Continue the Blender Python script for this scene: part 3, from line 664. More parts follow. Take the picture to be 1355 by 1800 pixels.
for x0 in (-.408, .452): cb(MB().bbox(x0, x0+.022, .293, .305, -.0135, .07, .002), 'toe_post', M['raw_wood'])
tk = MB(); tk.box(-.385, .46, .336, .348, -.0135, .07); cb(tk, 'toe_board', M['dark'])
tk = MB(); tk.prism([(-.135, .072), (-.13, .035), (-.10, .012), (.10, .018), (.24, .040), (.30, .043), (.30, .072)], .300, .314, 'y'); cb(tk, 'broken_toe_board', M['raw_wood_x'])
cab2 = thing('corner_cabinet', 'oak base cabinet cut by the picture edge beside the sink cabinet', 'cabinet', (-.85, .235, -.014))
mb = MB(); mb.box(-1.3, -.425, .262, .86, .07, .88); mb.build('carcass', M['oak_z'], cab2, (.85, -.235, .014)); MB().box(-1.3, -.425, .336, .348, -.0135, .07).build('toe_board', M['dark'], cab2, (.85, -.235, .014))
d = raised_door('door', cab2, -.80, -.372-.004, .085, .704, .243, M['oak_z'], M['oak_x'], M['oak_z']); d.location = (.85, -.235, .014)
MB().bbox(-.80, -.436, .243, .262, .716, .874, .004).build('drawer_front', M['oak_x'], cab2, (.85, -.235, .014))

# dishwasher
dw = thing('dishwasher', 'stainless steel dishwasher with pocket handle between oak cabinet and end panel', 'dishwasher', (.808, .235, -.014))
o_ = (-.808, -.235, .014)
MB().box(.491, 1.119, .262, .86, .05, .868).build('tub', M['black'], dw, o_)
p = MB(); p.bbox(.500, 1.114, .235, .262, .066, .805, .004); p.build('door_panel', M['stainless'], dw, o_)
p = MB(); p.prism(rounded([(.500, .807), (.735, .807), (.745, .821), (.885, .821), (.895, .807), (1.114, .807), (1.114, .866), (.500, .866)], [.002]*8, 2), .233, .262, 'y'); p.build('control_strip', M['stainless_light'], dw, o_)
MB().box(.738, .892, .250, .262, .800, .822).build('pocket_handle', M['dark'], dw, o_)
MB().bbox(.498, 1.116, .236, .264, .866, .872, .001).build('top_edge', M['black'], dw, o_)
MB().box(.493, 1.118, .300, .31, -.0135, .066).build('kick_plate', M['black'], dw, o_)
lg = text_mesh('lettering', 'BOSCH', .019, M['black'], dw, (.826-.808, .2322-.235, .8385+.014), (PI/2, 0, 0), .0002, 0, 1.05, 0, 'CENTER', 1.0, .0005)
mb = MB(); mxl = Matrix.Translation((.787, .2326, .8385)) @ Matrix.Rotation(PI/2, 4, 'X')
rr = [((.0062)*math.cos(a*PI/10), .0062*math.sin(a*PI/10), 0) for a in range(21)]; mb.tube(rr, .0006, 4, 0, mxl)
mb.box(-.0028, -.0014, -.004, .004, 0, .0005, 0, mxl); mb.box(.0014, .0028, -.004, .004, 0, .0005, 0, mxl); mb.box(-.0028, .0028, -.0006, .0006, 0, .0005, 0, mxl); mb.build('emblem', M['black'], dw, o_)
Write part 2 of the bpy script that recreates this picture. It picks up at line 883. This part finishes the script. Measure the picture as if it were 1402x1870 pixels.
────
Goal of the exercise: Please copy out each record, character for character.

Finished answer:
Continue the Blender Python script for this scene: part 3, from line 664. More parts follow. Take the picture to be 1355 by 1800 pixels.
for x0 in (-.408, .452): cb(MB().bbox(x0, x0+.022, .293, .305, -.0135, .07, .002), 'toe_post', M['raw_wood'])
tk = MB(); tk.box(-.385, .46, .336, .348, -.0135, .07); cb(tk, 'toe_board', M['dark'])
tk = MB(); tk.prism([(-.135, .072), (-.13, .035), (-.10, .012), (.10, .018), (.24, .040), (.30, .043), (.30, .072)], .300, .314, 'y'); cb(tk, 'broken_toe_board', M['raw_wood_x'])
cab2 = thing('corner_cabinet', 'oak base cabinet cut by the picture edge beside the sink cabinet', 'cabinet', (-.85, .235, -.014))
mb = MB(); mb.box(-1.3, -.425, .262, .86, .07, .88); mb.build('carcass', M['oak_z'], cab2, (.85, -.235, .014)); MB().box(-1.3, -.425, .336, .348, -.0135, .07).build('toe_board', M['dark'], cab2, (.85, -.235, .014))
d = raised_door('door', cab2, -.80, -.372-.004, .085, .704, .243, M['oak_z'], M['oak_x'], M['oak_z']); d.location = (.85, -.235, .014)
MB().bbox(-.80, -.436, .243, .262, .716, .874, .004).build('drawer_front', M['oak_x'], cab2, (.85, -.235, .014))

# dishwasher
dw = thing('dishwasher', 'stainless steel dishwasher with pocket handle between oak cabinet and end panel', 'dishwasher', (.808, .235, -.014))
o_ = (-.808, -.235, .014)
MB().box(.491, 1.119, .262, .86, .05, .868).build('tub', M['black'], dw, o_)
p = MB(); p.bbox(.500, 1.114, .235, .262, .066, .805, .004); p.build('door_panel', M['stainless'], dw, o_)
p = MB(); p.prism(rounded([(.500, .807), (.735, .807), (.745, .821), (.885, .821), (.895, .807), (1.114, .807), (1.114, .866), (.500, .866)], [.002]*8, 2), .233, .262, 'y'); p.build('control_strip', M['stainless_light'], dw, o_)
MB().box(.738, .892, .250, .262, .800, .822).build('pocket_handle', M['dark'], dw, o_)
MB().bbox(.498, 1.116, .236, .264, .866, .872, .001).build('top_edge', M['black'], dw, o_)
MB().box(.493, 1.118, .300, .31, -.0135, .066).build('kick_plate', M['black'], dw, o_)
lg = text_mesh('lettering', 'BOSCH', .019, M['black'], dw, (.826-.808, .2322-.235, .8385+.014), (PI/2, 0, 0), .0002, 0, 1.05, 0, 'CENTER', 1.0, .0005)
mb = MB(); mxl = Matrix.Translation((.787, .2326, .8385)) @ Matrix.Rotation(PI/2, 4, 'X')
rr = [((.0062)*math.cos(a*PI/10), .0062*math.sin(a*PI/10), 0) for a in range(21)]; mb.tube(rr, .0006, 4, 0, mxl)
mb.box(-.0028, -.0014, -.004, .004, 0, .0005, 0, mxl); mb.box(.0014, .0028, -.004, .004, 0, .0005, 0, mxl); mb.box(-.0028, .0028, -.0006, .0006, 0, .0005, 0, mxl); mb.build('emblem', M['black'], dw, o_)
Write part 2 of the bpy script that recreates this picture. It picks up at line 883. This part finishes the script. Measure the picture as if it were 1402x1870 pixels.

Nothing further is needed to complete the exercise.